Story by The Wall Street Journal

A Delaware court has held up an energy industry merger, a rare move for a judge in a live deal.

Vice Chancellor John Noble put on ice C&J Energy Services Inc. ’s merger with a unit of Nabors Industries Ltd. , finding C&J’s board didn’t adequately shop the company, according to people familiar with his decision.

The judge, at a hearing Monday in the Delaware Court of Chancery, suspended the deal for 30 days, during which he ordered the C&J board to feel out other potential buyers, according to the people. No written order was immediately available.

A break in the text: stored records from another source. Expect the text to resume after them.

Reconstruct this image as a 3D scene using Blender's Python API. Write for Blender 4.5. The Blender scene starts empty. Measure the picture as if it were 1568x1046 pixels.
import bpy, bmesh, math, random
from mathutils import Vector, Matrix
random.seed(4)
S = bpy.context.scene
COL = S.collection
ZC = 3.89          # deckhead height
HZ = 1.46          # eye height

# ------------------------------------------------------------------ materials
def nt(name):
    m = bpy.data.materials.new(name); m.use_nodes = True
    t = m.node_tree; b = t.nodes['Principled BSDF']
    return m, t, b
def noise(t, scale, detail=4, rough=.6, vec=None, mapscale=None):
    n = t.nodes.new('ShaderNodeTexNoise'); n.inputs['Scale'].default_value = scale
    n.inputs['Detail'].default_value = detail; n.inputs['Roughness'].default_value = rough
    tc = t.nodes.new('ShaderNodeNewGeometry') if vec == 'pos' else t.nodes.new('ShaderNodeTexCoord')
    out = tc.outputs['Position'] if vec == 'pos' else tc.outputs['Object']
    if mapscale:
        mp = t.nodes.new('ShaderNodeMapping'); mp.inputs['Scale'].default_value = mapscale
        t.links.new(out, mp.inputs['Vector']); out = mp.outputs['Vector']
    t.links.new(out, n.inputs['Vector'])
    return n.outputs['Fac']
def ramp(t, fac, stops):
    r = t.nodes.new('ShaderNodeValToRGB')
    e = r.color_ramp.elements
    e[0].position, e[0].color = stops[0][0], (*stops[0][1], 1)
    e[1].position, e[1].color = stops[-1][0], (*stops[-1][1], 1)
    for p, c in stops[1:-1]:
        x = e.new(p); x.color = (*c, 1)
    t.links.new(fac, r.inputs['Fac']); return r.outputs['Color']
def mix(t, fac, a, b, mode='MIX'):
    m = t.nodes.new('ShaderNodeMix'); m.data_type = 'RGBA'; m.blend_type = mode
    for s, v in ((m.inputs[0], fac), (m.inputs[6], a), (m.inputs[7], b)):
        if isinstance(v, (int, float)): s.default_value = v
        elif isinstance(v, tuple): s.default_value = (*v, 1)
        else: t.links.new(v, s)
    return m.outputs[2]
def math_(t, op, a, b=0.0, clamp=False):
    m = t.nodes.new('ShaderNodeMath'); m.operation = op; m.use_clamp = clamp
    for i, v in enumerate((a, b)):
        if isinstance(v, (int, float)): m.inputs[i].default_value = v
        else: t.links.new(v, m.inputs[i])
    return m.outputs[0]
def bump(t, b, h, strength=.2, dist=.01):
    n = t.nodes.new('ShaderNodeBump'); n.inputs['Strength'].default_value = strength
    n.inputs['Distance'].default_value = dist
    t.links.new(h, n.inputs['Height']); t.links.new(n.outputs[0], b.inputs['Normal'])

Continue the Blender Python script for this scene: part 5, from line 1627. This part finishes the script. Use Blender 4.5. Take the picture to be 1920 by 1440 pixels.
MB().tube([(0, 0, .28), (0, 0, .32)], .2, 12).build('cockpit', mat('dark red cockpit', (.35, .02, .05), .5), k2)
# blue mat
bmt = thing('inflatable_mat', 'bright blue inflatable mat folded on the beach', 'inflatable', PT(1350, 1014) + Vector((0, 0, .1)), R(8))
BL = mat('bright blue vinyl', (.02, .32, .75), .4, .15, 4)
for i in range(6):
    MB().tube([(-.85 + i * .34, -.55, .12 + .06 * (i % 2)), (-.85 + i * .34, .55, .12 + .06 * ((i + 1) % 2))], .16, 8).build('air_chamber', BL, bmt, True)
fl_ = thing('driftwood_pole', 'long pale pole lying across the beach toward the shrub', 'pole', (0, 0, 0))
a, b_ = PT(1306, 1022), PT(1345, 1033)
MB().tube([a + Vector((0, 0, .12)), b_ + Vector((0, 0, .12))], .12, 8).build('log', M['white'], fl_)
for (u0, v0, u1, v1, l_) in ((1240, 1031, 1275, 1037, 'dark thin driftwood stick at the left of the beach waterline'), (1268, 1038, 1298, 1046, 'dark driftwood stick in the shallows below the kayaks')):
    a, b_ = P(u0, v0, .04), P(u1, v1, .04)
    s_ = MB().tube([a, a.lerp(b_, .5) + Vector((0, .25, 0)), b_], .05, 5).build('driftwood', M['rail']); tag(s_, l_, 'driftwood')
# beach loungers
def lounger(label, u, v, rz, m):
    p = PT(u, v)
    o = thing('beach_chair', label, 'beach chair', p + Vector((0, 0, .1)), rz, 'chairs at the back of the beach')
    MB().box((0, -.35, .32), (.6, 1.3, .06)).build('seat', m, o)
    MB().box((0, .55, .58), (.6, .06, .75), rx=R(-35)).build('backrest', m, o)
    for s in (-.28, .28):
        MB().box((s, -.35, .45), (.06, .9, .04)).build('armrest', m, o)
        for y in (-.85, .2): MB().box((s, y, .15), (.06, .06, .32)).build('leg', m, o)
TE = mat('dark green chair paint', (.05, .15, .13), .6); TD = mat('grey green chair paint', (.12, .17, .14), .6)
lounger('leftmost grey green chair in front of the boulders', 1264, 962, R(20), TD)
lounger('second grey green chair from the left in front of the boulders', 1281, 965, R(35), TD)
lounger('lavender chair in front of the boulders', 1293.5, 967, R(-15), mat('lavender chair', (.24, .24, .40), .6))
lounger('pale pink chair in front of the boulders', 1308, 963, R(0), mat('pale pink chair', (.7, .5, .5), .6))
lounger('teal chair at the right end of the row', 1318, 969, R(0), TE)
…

The deal, announced in June, was unusual as C&J Energy was the nominal buyer, agreeing to pay Nabors 62.5 million shares and $940 million in cash for the unit, which provides hydraulic-fracturing services to energy producers. But Nabors is to retain control of the combined entity—with a 53% stake to C&J Energy shareholders’ 47%.

Vice Chancellor Noble found that because the C&J Energy shareholders were essentially turning over control of their investment to Nabors, the deal was subject to a corporate law theory that required the board to take steps to get the best possible price. The suit, brought by lawyers for C&J Energy shareholders, said the board failed to take such steps.

One person familiar with Nabors’s thinking said the merger agreement had been set up to account for this legal concern with long-term protection for the C&J Energy shareholders.

C&J Energy’s market capitalization is about $1 billion. Nabors’s is about $5 billion.